* [DO THIS]
Each line from the start of the records through the line containing "return (f(r), f(g), f(b), 1)" is to be transcribed exactly, and no other line is to be included.

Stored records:
******************************
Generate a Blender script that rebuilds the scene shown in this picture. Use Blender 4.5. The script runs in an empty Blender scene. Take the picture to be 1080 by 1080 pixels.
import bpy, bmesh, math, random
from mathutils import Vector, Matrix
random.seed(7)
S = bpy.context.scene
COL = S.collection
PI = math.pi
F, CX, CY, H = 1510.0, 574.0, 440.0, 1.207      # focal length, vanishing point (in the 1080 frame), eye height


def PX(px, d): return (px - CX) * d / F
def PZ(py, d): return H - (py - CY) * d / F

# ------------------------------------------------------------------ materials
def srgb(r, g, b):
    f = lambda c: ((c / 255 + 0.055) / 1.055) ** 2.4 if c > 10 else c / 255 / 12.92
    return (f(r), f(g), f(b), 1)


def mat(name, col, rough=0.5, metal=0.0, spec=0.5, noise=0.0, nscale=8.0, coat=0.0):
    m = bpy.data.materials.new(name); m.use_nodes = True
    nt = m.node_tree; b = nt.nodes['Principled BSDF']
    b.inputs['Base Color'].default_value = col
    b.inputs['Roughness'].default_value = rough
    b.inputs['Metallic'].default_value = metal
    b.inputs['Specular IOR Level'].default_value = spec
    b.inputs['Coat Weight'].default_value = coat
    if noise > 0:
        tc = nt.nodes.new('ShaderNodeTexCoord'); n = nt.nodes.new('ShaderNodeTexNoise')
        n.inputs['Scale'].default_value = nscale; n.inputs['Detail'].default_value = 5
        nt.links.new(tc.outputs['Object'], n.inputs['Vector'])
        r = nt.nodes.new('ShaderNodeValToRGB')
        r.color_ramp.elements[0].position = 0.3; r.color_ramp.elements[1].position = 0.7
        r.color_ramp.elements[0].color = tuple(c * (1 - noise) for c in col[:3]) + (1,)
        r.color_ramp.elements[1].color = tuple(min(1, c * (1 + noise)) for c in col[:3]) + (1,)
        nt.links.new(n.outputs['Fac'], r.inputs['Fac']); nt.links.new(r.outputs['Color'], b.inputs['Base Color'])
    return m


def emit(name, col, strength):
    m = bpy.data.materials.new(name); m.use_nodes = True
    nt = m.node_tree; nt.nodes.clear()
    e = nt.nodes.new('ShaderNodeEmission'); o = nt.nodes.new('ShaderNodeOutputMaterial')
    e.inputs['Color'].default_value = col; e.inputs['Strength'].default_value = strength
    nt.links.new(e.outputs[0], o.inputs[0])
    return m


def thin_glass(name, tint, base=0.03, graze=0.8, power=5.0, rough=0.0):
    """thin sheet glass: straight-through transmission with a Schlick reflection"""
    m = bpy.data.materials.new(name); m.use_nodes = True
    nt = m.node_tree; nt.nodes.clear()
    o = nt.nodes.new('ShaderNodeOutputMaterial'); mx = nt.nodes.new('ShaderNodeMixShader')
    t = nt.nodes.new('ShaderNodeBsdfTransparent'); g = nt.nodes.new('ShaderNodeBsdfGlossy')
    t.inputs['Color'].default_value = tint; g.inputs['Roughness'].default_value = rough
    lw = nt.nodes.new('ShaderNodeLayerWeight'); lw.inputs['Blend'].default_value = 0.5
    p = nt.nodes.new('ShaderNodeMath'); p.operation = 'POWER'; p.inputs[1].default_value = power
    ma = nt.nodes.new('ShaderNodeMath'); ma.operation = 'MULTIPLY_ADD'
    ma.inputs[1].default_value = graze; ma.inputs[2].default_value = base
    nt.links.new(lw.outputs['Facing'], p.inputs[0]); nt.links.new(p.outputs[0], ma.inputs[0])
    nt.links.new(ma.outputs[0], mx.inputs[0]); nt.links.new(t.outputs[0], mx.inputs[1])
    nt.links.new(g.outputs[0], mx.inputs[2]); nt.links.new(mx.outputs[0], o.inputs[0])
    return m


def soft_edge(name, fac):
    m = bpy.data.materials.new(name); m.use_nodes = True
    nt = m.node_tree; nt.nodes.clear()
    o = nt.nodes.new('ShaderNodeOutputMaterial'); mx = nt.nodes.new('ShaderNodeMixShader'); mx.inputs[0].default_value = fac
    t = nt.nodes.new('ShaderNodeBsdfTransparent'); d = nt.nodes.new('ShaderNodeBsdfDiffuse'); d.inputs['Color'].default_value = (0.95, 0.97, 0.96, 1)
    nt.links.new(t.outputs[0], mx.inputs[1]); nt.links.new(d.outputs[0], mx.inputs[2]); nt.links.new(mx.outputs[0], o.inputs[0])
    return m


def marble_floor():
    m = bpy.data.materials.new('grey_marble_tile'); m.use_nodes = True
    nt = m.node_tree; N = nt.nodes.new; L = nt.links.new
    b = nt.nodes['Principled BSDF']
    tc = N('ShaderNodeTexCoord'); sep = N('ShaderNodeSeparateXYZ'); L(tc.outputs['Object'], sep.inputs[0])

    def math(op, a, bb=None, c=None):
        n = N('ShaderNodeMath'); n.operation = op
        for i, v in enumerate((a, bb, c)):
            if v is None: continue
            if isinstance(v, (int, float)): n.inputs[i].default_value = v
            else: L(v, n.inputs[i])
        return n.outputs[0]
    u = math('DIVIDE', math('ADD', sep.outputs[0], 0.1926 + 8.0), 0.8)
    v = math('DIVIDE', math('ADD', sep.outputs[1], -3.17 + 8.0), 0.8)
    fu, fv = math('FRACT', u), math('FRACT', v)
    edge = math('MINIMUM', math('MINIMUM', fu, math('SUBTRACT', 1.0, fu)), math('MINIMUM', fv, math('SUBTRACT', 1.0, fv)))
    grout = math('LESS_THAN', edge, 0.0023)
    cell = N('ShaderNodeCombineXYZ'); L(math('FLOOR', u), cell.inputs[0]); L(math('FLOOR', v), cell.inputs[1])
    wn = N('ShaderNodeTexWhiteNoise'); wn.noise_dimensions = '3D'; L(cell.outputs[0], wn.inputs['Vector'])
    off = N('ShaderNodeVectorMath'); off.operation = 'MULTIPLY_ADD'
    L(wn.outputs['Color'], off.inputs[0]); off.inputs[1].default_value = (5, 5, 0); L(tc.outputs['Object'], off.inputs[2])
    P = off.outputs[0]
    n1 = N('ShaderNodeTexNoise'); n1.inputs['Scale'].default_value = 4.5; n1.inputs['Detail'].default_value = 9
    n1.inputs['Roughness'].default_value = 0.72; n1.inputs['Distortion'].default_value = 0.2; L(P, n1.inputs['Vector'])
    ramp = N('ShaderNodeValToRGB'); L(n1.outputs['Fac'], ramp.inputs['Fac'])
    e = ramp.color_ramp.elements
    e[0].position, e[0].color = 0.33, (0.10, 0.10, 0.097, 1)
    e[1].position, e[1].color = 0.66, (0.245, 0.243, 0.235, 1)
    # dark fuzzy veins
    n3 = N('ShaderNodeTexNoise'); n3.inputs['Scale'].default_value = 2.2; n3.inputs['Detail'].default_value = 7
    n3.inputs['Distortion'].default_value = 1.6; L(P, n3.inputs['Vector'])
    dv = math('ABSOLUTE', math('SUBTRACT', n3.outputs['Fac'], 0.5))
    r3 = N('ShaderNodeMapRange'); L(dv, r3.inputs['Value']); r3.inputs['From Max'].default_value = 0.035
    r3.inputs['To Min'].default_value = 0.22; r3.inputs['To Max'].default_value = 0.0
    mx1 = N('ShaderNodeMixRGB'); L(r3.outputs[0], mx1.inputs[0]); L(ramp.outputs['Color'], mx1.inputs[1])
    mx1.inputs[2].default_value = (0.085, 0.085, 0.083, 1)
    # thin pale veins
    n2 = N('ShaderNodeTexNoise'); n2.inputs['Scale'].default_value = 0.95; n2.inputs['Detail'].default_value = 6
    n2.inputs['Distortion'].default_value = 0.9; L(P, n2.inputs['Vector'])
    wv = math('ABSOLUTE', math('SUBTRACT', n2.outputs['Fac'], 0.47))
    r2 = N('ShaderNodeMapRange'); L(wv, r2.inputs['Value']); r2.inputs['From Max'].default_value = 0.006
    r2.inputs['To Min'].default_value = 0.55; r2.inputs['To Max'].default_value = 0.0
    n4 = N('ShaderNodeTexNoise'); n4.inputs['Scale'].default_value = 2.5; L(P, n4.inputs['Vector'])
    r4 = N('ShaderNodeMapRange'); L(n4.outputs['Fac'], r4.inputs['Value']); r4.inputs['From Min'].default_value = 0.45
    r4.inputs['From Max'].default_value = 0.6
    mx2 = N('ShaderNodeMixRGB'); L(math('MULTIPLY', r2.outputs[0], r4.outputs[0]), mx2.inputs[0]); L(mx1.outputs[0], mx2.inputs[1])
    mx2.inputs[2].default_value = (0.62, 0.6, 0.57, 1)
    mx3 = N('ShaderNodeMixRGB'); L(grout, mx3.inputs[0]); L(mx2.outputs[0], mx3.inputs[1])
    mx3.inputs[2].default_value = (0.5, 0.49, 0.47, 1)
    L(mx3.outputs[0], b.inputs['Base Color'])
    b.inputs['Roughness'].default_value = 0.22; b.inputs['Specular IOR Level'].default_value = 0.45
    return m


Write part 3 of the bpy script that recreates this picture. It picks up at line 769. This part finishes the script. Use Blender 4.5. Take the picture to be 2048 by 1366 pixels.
******************************
* [EXERCISE OUTPUT]
Generate a Blender script that rebuilds the scene shown in this picture. Use Blender 4.5. The script runs in an empty Blender scene. Take the picture to be 1080 by 1080 pixels.
import bpy, bmesh, math, random
from mathutils import Vector, Matrix
random.seed(7)
S = bpy.context.scene
COL = S.collection
PI = math.pi
F, CX, CY, H = 1510.0, 574.0, 440.0, 1.207      # focal length, vanishing point (in the 1080 frame), eye height


def PX(px, d): return (px - CX) * d / F
def PZ(py, d): return H - (py - CY) * d / F

# ------------------------------------------------------------------ materials
def srgb(r, g, b):
    f = lambda c: ((c / 255 + 0.055) / 1.055) ** 2.4 if c > 10 else c / 255 / 12.92
    return (f(r), f(g), f(b), 1)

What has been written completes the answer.